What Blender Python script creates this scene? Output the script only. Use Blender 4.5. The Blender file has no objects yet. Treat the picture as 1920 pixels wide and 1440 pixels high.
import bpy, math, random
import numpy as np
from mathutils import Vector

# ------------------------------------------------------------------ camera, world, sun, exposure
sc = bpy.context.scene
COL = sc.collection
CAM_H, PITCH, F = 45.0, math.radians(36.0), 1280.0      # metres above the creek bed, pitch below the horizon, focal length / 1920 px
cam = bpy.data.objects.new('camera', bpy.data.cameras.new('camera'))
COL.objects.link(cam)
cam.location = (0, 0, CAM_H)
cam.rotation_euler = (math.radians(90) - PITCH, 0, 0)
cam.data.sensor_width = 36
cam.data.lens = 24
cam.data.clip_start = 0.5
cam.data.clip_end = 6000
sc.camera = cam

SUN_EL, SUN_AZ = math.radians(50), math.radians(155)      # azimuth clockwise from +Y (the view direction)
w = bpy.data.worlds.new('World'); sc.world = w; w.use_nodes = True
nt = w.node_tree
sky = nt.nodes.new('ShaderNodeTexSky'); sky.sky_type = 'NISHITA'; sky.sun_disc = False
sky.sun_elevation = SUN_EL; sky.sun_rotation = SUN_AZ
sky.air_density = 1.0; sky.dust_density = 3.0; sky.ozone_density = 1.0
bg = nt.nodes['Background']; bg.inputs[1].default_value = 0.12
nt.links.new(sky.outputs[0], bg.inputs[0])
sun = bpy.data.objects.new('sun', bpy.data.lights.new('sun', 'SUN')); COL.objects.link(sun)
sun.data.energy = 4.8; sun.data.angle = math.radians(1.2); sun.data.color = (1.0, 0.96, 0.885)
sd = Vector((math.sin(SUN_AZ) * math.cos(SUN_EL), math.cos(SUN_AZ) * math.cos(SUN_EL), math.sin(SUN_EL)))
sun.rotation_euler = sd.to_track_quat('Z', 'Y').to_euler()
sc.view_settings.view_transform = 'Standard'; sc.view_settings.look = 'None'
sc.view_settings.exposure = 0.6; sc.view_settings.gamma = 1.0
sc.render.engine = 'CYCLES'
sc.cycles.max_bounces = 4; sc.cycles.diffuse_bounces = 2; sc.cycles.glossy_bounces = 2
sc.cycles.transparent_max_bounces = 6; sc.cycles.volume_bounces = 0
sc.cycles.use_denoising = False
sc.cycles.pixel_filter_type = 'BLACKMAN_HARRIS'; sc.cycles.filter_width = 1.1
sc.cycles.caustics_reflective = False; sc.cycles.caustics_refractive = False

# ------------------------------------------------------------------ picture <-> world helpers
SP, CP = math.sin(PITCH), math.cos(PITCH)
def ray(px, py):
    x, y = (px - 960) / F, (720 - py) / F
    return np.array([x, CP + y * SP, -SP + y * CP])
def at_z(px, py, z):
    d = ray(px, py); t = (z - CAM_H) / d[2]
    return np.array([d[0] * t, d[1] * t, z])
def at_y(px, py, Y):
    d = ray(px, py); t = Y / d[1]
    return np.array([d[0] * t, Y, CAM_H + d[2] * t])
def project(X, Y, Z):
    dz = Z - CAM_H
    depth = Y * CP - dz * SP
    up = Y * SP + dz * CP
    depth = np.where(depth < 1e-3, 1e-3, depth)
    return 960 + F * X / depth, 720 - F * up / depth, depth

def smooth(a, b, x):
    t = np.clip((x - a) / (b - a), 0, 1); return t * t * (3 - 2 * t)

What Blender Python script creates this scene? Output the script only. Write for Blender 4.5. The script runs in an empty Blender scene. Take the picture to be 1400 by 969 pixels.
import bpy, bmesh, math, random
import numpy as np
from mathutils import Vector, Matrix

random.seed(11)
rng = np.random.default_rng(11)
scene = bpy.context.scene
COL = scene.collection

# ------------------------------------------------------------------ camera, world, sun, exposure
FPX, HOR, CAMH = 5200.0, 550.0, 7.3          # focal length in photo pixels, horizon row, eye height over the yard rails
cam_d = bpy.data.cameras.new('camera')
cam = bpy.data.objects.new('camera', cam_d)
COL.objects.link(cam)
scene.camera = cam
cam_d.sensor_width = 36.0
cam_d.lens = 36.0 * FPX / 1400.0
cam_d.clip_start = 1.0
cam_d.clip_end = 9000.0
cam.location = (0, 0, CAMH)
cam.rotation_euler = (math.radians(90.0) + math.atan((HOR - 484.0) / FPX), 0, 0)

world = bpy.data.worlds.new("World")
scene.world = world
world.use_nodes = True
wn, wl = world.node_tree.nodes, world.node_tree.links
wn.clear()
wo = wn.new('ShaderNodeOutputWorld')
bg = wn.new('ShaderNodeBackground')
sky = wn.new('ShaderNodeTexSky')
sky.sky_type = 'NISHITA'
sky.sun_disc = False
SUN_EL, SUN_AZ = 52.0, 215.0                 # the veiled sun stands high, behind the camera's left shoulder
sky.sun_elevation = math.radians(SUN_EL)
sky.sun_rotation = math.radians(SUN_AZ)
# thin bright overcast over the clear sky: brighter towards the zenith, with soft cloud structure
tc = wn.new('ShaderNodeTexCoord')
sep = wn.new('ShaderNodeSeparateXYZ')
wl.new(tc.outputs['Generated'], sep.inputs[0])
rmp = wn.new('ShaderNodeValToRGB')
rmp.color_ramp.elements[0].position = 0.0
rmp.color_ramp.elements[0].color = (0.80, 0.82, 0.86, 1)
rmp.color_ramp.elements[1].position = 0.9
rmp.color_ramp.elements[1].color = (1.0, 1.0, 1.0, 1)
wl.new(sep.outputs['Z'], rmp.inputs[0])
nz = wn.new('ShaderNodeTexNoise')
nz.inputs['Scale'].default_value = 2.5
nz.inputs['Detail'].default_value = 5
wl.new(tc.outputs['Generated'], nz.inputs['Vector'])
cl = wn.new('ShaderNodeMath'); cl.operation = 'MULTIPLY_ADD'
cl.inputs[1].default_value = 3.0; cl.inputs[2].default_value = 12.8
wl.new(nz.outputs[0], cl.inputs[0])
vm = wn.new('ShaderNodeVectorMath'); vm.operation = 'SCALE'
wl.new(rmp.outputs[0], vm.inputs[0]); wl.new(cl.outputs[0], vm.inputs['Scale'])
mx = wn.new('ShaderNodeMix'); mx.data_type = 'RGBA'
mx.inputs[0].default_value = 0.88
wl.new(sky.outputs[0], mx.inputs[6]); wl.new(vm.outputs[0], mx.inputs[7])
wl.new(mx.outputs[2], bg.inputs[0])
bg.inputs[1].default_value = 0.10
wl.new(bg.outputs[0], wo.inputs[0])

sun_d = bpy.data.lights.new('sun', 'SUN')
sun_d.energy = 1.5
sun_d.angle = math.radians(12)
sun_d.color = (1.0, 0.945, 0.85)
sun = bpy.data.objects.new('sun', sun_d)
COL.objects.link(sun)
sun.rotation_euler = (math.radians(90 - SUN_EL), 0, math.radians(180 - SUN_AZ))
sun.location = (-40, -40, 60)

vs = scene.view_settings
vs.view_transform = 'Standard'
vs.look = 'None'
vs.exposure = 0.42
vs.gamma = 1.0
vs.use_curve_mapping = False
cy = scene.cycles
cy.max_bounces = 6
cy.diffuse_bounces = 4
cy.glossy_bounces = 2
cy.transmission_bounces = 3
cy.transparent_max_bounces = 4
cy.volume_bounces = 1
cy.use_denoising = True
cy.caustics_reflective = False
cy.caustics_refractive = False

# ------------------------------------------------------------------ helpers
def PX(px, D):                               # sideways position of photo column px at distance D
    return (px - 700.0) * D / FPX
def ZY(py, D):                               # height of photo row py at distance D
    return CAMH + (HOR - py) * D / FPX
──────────
- _WHAT YOU ARE ASKED TO DO_: Which lines contain "scene"? Copy each of them.

- _RESPONSE TO THIS EXERCISE_:
What Blender Python script creates this scene? Output the script only. Use Blender 4.5. The Blender file has no objects yet. Treat the picture as 1920 pixels wide and 1440 pixels high.
sc = bpy.context.scene
What Blender Python script creates this scene? Output the script only. Write for Blender 4.5. The script runs in an empty Blender scene. Take the picture to be 1400 by 969 pixels.
scene = bpy.context.scene
COL = scene.collection
scene.camera = cam
scene.world = world
vs = scene.view_settings
cy = scene.cycles